Hay un libro imprescindible sobre el turismo publicado en 1989 por lo antropóloga estadounidense Valene Smith, Anfitriones e invitados: la antropología del turismo, que puede iluminar la actual turismofobia en dos frases: la primera define al turista como “la persona que, por un tiempo, se encuentra de vacaciones y visita voluntariamente un lugar alejado de su hogar con el propósito de experimentar un cambio” y la segunda señala el impacto sobre el anfitrión: “Los turistas tienen menos probabilidades de cambiar debido a sus anfitriones que estos por acción de los turistas, que precipitan una cadena de cambios en la comunidad anfitriona”. Viajamos para cambiar y terminamos cambiando los lugares a los que viajamos, casi nunca para mejor. No es condición imprescindible para provocar ese cambio ser un turista irrespetuoso, ese compendio de males que se desplaza para destrozar el patrimonio, emborracharse hasta el alba y atormentar a los camareros con peticiones y quejas sin medida. Cualquiera que, unido a millones de congéneres, viaja, impacta en el lugar de destino. Con un poco de suerte se lleva una experiencia, pero siempre, siempre, deja huella. Somos como esos viajeros en el tiempo a los que se aconseja no tocar nada porque pueden modificar el rumbo de la historia y de repente cambian un jarrón de sitio con consecuencias catastróficas. La idea de turismo sostenible es, sospecho, un esfuerzo para retrasar la destrucción irremediable que provocan millones de personas enamoradas de la idea de visitar lugares interesantes y ajenos y exprimir los escasos días al año en los que el trabajo deja de exprimirnos.

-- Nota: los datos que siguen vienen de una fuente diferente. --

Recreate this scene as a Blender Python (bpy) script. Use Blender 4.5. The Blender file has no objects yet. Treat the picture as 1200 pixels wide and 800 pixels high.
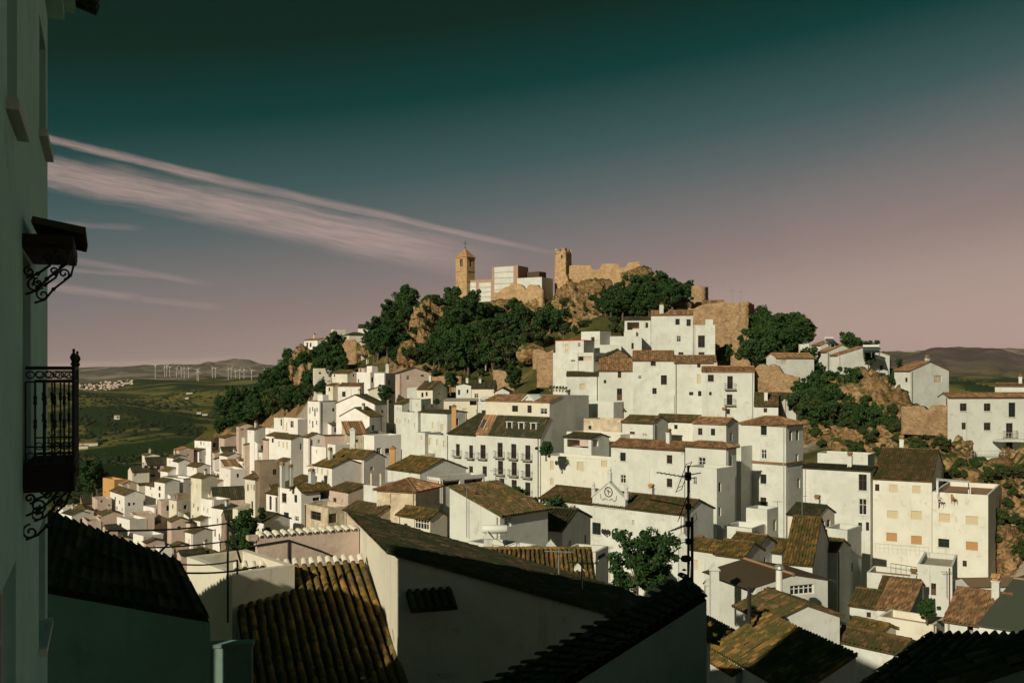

Al igual que los británicos hablan de “ese horrible país llamado extranjero”, los habitantes de los destinos turísticos motejan a esas horribles personas llamadas turistas que invaden sus pueblos como una plaga pero con las que establecen una relación de interdependencia y procuran el olvido de lo que realmente somos. Turistas siempre son los otros y a menos que actuemos como Sócrates, que solo lo sacó de Atenas la guerra del Peloponeso, hemos viajado y viajaremos pasándolo de muerte en la descripción que acuñó David Foster Wallace en su maravillosa crónica titulada Algo supuestamente divertido que nunca volveré a hacer: disfrutando del viaje por una mezcla de “relajación y estimulación, indulgencia tranquila y turismo frenético, servilismo y condescendencia”. Por experiencia sé que odiar al turista es una forma de autoflagelación: el año que pasé en Cabo de Gata me sorprendí detestando a los madrileños, es decir, a mí misma, que soy madrileña hasta la médula. Podemos ser mejores invitados si entendemos que en cualquier lugar de la Tierra estamos de paso con derecho de disfrute y obligación de cuidado pero el problema de que somos millones devorando todo a nuestro alrededor no desaparecerá y no afecta solo al turismo. Pero no perdamos la alegría de vivir. Siempre podemos echar la culpa a Stendhal, uno de los autores intelectuales de la romantización del viaje, cerrar los ojos y reservar un vuelo barato a Roma.